* START Data segment *

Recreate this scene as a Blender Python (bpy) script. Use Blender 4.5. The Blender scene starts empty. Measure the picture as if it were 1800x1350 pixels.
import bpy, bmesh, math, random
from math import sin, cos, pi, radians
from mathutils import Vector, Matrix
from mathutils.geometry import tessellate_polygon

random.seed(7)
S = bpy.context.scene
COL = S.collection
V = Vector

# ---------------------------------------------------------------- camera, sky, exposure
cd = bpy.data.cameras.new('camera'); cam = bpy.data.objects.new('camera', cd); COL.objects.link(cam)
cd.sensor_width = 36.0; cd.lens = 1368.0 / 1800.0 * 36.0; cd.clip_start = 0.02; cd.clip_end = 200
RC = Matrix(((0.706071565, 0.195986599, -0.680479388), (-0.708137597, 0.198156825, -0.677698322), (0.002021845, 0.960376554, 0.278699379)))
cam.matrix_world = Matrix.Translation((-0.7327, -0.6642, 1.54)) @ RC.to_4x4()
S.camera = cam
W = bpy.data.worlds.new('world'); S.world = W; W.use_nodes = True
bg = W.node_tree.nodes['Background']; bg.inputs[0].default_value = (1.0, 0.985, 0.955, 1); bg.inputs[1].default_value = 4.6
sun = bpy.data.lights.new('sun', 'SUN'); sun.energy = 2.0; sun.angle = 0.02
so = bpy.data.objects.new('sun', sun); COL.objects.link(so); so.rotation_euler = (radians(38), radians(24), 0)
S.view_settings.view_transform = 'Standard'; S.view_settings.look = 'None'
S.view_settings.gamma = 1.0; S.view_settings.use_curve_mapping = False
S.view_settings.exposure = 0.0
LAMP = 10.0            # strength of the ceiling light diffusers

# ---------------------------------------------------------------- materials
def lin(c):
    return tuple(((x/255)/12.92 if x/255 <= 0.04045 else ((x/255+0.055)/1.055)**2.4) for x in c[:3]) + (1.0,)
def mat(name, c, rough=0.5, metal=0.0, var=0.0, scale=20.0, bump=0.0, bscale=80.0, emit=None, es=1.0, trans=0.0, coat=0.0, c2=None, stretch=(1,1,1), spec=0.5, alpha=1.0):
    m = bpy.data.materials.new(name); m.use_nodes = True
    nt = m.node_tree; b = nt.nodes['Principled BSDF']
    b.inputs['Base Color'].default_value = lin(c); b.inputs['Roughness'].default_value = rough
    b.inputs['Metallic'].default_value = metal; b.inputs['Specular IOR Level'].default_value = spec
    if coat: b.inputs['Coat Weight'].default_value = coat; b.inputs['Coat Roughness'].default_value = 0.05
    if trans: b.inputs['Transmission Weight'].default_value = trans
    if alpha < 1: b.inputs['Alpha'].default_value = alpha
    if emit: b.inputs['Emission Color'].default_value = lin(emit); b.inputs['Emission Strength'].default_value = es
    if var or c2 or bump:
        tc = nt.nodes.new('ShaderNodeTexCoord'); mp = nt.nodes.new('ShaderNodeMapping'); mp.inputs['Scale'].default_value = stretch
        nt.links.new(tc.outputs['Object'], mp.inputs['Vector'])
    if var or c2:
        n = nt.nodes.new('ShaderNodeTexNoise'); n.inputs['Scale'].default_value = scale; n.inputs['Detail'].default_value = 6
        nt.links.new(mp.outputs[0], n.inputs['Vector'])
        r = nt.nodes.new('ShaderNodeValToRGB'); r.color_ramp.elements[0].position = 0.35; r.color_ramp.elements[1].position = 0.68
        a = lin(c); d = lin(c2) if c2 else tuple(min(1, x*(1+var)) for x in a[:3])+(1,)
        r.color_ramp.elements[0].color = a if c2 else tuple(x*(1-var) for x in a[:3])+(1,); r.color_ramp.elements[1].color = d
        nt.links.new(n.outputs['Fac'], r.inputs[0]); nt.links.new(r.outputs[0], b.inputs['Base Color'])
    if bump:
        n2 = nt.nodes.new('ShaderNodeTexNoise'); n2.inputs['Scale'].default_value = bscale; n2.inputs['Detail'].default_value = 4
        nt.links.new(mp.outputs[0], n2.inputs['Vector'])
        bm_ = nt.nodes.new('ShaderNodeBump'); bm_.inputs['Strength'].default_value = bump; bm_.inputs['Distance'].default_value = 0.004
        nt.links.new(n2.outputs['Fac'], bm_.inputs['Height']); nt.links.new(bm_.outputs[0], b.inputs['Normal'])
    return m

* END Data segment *

Aim: Type out the full listing again, exactly as given.

Full answer:
Recreate this scene as a Blender Python (bpy) script. Use Blender 4.5. The Blender scene starts empty. Measure the picture as if it were 1800x1350 pixels.
import bpy, bmesh, math, random
from math import sin, cos, pi, radians
from mathutils import Vector, Matrix
from mathutils.geometry import tessellate_polygon

random.seed(7)
S = bpy.context.scene
COL = S.collection
V = Vector

# ---------------------------------------------------------------- camera, sky, exposure
cd = bpy.data.cameras.new('camera'); cam = bpy.data.objects.new('camera', cd); COL.objects.link(cam)
cd.sensor_width = 36.0; cd.lens = 1368.0 / 1800.0 * 36.0; cd.clip_start = 0.02; cd.clip_end = 200
RC = Matrix(((0.706071565, 0.195986599, -0.680479388), (-0.708137597, 0.198156825, -0.677698322), (0.002021845, 0.960376554, 0.278699379)))
cam.matrix_world = Matrix.Translation((-0.7327, -0.6642, 1.54)) @ RC.to_4x4()
S.camera = cam
W = bpy.data.worlds.new('world'); S.world = W; W.use_nodes = True
bg = W.node_tree.nodes['Background']; bg.inputs[0].default_value = (1.0, 0.985, 0.955, 1); bg.inputs[1].default_value = 4.6
sun = bpy.data.lights.new('sun', 'SUN'); sun.energy = 2.0; sun.angle = 0.02
so = bpy.data.objects.new('sun', sun); COL.objects.link(so); so.rotation_euler = (radians(38), radians(24), 0)
S.view_settings.view_transform = 'Standard'; S.view_settings.look = 'None'
S.view_settings.gamma = 1.0; S.view_settings.use_curve_mapping = False
S.view_settings.exposure = 0.0
LAMP = 10.0            # strength of the ceiling light diffusers

# ---------------------------------------------------------------- materials
def lin(c):
    return tuple(((x/255)/12.92 if x/255 <= 0.04045 else ((x/255+0.055)/1.055)**2.4) for x in c[:3]) + (1.0,)
def mat(name, c, rough=0.5, metal=0.0, var=0.0, scale=20.0, bump=0.0, bscale=80.0, emit=None, es=1.0, trans=0.0, coat=0.0, c2=None, stretch=(1,1,1), spec=0.5, alpha=1.0):
    m = bpy.data.materials.new(name); m.use_nodes = True
    nt = m.node_tree; b = nt.nodes['Principled BSDF']
    b.inputs['Base Color'].default_value = lin(c); b.inputs['Roughness'].default_value = rough
    b.inputs['Metallic'].default_value = metal; b.inputs['Specular IOR Level'].default_value = spec
    if coat: b.inputs['Coat Weight'].default_value = coat; b.inputs['Coat Roughness'].default_value = 0.05
    if trans: b.inputs['Transmission Weight'].default_value = trans
    if alpha < 1: b.inputs['Alpha'].default_value = alpha
    if emit: b.inputs['Emission Color'].default_value = lin(emit); b.inputs['Emission Strength'].default_value = es
    if var or c2 or bump:
        tc = nt.nodes.new('ShaderNodeTexCoord'); mp = nt.nodes.new('ShaderNodeMapping'); mp.inputs['Scale'].default_value = stretch
        nt.links.new(tc.outputs['Object'], mp.inputs['Vector'])
    if var or c2:
        n = nt.nodes.new('ShaderNodeTexNoise'); n.inputs['Scale'].default_value = scale; n.inputs['Detail'].default_value = 6
        nt.links.new(mp.outputs[0], n.inputs['Vector'])
        r = nt.nodes.new('ShaderNodeValToRGB'); r.color_ramp.elements[0].position = 0.35; r.color_ramp.elements[1].position = 0.68
        a = lin(c); d = lin(c2) if c2 else tuple(min(1, x*(1+var)) for x in a[:3])+(1,)
        r.color_ramp.elements[0].color = a if c2 else tuple(x*(1-var) for x in a[:3])+(1,); r.color_ramp.elements[1].color = d
        nt.links.new(n.outputs['Fac'], r.inputs[0]); nt.links.new(r.outputs[0], b.inputs['Base Color'])
    if bump:
        n2 = nt.nodes.new('ShaderNodeTexNoise'); n2.inputs['Scale'].default_value = bscale; n2.inputs['Detail'].default_value = 4
        nt.links.new(mp.outputs[0], n2.inputs['Vector'])
        bm_ = nt.nodes.new('ShaderNodeBump'); bm_.inputs['Strength'].default_value = bump; bm_.inputs['Distance'].default_value = 0.004
        nt.links.new(n2.outputs['Fac'], bm_.inputs['Height']); nt.links.new(bm_.outputs[0], b.inputs['Normal'])
    return m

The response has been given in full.